Records supplied
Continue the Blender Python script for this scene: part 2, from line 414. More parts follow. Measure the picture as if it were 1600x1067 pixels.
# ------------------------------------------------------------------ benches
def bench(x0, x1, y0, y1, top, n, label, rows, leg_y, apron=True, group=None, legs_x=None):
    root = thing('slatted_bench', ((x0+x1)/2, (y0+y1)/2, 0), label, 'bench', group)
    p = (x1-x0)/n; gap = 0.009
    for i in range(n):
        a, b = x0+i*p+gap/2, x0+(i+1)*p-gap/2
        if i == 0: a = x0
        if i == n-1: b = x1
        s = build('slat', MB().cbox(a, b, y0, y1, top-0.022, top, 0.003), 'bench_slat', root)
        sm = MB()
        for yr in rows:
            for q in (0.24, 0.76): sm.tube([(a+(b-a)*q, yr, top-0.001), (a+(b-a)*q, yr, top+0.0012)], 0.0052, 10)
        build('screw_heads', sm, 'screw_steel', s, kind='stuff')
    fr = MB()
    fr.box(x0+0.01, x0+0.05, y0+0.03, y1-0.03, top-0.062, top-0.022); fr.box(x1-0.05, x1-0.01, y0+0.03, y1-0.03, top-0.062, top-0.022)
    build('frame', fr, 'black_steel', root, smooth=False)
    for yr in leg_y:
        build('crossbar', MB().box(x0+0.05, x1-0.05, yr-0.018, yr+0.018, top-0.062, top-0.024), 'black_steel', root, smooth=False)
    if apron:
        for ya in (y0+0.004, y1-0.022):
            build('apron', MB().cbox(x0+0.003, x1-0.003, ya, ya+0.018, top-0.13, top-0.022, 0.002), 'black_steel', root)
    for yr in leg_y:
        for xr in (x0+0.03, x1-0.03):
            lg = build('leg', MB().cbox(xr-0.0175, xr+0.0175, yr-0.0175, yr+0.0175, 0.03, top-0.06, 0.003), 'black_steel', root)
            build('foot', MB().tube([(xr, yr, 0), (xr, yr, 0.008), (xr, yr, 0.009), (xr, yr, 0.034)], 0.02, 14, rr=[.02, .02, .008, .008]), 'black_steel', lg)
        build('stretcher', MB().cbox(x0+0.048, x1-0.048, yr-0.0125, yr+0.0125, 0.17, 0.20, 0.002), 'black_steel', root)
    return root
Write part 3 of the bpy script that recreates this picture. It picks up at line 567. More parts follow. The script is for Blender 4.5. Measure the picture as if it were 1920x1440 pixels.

Direction
Reproduce the entire listing word for word.

Written answer
Continue the Blender Python script for this scene: part 2, from line 414. More parts follow. Measure the picture as if it were 1600x1067 pixels.
# ------------------------------------------------------------------ benches
def bench(x0, x1, y0, y1, top, n, label, rows, leg_y, apron=True, group=None, legs_x=None):
    root = thing('slatted_bench', ((x0+x1)/2, (y0+y1)/2, 0), label, 'bench', group)
    p = (x1-x0)/n; gap = 0.009
    for i in range(n):
        a, b = x0+i*p+gap/2, x0+(i+1)*p-gap/2
        if i == 0: a = x0
        if i == n-1: b = x1
        s = build('slat', MB().cbox(a, b, y0, y1, top-0.022, top, 0.003), 'bench_slat', root)
        sm = MB()
        for yr in rows:
            for q in (0.24, 0.76): sm.tube([(a+(b-a)*q, yr, top-0.001), (a+(b-a)*q, yr, top+0.0012)], 0.0052, 10)
        build('screw_heads', sm, 'screw_steel', s, kind='stuff')
    fr = MB()
    fr.box(x0+0.01, x0+0.05, y0+0.03, y1-0.03, top-0.062, top-0.022); fr.box(x1-0.05, x1-0.01, y0+0.03, y1-0.03, top-0.062, top-0.022)
    build('frame', fr, 'black_steel', root, smooth=False)
    for yr in leg_y:
        build('crossbar', MB().box(x0+0.05, x1-0.05, yr-0.018, yr+0.018, top-0.062, top-0.024), 'black_steel', root, smooth=False)
    if apron:
        for ya in (y0+0.004, y1-0.022):
            build('apron', MB().cbox(x0+0.003, x1-0.003, ya, ya+0.018, top-0.13, top-0.022, 0.002), 'black_steel', root)
    for yr in leg_y:
        for xr in (x0+0.03, x1-0.03):
            lg = build('leg', MB().cbox(xr-0.0175, xr+0.0175, yr-0.0175, yr+0.0175, 0.03, top-0.06, 0.003), 'black_steel', root)
            build('foot', MB().tube([(xr, yr, 0), (xr, yr, 0.008), (xr, yr, 0.009), (xr, yr, 0.034)], 0.02, 14, rr=[.02, .02, .008, .008]), 'black_steel', lg)
        build('stretcher', MB().cbox(x0+0.048, x1-0.048, yr-0.0125, yr+0.0125, 0.17, 0.20, 0.002), 'black_steel', root)
    return root
Write part 3 of the bpy script that recreates this picture. It picks up at line 567. More parts follow. The script is for Blender 4.5. Measure the picture as if it were 1920x1440 pixels.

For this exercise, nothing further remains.